> _WHAT YOU NEED TO DO_: Copy every line of the listing that holds the string "scene".

> _DATA_:
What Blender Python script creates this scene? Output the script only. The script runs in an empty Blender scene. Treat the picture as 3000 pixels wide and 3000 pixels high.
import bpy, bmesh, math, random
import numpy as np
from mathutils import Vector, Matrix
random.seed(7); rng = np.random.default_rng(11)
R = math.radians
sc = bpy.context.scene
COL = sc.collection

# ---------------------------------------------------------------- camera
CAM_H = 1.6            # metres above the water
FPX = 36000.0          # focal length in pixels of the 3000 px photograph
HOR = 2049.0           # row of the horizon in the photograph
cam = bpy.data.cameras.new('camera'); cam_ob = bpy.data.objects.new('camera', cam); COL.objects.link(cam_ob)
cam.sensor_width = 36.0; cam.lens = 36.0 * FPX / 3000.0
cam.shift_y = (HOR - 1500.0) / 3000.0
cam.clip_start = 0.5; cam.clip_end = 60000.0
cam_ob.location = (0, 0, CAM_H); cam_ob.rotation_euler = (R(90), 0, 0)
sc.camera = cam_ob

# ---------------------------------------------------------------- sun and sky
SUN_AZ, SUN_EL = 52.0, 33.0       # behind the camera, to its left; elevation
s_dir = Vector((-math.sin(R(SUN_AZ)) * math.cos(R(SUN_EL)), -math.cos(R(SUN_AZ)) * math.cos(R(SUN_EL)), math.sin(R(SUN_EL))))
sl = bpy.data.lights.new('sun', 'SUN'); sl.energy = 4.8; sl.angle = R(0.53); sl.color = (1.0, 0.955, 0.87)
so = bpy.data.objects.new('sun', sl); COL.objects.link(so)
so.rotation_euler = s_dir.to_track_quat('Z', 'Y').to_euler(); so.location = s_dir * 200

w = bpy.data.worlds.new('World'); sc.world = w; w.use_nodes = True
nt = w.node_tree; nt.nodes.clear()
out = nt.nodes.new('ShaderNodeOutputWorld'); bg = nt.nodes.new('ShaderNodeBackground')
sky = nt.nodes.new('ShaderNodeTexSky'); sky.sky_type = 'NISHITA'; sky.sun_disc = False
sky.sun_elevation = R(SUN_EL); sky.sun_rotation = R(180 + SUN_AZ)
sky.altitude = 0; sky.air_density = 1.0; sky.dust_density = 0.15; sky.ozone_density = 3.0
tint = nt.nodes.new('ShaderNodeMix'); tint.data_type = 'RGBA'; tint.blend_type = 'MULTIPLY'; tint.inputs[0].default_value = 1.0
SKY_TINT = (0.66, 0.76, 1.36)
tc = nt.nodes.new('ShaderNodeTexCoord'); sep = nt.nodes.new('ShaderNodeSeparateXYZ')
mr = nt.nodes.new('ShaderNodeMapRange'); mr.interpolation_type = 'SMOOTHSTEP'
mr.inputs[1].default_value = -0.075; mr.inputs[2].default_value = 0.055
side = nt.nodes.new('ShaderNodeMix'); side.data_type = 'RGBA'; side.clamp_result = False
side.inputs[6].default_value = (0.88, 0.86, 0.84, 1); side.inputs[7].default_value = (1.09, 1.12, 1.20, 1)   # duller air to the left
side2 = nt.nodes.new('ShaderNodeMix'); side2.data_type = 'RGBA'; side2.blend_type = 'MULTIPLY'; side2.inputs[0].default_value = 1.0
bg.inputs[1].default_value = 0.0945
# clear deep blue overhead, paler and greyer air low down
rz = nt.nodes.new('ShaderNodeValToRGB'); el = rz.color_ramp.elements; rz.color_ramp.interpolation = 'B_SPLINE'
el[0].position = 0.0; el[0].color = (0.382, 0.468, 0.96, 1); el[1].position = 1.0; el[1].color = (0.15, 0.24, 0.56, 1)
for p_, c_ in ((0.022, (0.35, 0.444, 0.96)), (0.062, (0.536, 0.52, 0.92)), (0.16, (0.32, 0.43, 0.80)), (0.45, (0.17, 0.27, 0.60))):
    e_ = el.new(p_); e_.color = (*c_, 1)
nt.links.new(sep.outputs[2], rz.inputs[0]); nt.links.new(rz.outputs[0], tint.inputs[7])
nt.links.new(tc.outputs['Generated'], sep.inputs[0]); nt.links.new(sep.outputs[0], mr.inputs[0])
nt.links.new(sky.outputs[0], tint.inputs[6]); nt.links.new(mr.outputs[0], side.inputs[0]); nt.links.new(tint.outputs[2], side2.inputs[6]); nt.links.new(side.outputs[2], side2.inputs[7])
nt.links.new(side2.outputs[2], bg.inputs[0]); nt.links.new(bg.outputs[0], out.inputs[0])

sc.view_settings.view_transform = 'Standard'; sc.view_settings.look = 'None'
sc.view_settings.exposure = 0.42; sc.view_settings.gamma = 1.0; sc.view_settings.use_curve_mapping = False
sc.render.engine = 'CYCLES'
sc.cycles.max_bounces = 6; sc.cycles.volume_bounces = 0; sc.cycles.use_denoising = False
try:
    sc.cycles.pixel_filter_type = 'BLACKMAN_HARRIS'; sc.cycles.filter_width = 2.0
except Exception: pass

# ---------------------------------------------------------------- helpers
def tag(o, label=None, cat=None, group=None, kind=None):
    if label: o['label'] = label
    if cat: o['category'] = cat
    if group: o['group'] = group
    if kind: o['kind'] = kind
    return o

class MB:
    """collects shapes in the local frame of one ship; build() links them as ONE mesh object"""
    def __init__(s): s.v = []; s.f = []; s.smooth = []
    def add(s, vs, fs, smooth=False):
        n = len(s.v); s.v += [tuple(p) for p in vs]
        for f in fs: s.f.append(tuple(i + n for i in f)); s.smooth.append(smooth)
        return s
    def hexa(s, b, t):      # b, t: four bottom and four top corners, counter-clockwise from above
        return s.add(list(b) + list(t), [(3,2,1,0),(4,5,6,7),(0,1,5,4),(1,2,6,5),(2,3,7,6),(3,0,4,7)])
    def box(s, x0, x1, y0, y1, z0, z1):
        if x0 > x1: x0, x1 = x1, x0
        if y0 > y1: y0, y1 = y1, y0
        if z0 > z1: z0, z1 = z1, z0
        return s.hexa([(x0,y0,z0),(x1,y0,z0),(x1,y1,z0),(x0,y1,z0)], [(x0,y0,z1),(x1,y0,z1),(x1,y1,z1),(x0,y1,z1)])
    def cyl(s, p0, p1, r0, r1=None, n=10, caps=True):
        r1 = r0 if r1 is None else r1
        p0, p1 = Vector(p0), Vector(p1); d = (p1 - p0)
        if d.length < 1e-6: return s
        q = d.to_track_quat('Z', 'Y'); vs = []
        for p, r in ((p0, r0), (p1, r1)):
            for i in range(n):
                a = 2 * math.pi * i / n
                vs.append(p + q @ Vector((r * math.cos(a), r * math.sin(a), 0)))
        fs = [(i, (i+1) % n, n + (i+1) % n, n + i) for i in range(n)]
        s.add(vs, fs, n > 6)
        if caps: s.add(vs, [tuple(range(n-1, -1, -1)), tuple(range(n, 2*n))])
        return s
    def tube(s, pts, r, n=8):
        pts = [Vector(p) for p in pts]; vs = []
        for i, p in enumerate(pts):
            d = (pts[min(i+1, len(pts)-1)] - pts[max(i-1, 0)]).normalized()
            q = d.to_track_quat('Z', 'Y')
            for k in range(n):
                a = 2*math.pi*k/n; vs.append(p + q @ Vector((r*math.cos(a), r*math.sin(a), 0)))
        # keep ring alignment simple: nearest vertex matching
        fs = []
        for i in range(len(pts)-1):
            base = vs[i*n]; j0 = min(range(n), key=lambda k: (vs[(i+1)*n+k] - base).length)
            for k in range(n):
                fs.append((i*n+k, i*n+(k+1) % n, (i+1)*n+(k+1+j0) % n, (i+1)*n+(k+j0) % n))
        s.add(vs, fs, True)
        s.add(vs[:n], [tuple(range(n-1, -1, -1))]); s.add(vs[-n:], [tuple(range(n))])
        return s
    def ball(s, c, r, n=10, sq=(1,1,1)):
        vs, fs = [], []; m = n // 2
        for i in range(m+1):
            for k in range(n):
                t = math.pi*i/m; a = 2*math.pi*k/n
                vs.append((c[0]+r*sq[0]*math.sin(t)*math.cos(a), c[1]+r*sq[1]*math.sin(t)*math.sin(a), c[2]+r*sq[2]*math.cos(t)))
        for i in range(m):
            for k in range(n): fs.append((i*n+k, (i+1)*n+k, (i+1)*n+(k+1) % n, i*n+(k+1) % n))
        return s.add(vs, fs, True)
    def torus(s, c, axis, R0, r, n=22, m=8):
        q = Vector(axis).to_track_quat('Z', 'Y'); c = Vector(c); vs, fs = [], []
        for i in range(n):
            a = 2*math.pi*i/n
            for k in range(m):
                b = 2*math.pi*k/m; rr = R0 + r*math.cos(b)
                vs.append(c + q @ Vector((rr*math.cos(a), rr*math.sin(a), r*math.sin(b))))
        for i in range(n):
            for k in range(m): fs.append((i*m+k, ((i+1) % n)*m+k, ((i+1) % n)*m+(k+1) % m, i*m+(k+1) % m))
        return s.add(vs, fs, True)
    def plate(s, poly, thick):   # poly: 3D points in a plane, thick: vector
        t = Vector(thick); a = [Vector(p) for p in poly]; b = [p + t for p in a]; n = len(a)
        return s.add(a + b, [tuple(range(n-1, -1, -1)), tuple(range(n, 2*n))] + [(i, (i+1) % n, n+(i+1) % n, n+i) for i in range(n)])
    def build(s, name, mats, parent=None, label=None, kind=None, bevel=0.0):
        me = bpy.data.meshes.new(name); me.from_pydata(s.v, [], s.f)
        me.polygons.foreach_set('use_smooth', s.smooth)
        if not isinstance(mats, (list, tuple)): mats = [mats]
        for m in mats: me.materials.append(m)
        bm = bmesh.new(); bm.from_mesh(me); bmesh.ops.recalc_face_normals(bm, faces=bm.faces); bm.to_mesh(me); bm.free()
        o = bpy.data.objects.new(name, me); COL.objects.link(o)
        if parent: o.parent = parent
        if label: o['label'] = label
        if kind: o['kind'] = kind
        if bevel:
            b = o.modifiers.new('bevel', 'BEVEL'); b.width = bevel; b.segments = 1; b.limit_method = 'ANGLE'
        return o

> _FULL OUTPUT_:
What Blender Python script creates this scene? Output the script only. The script runs in an empty Blender scene. Treat the picture as 3000 pixels wide and 3000 pixels high.
sc = bpy.context.scene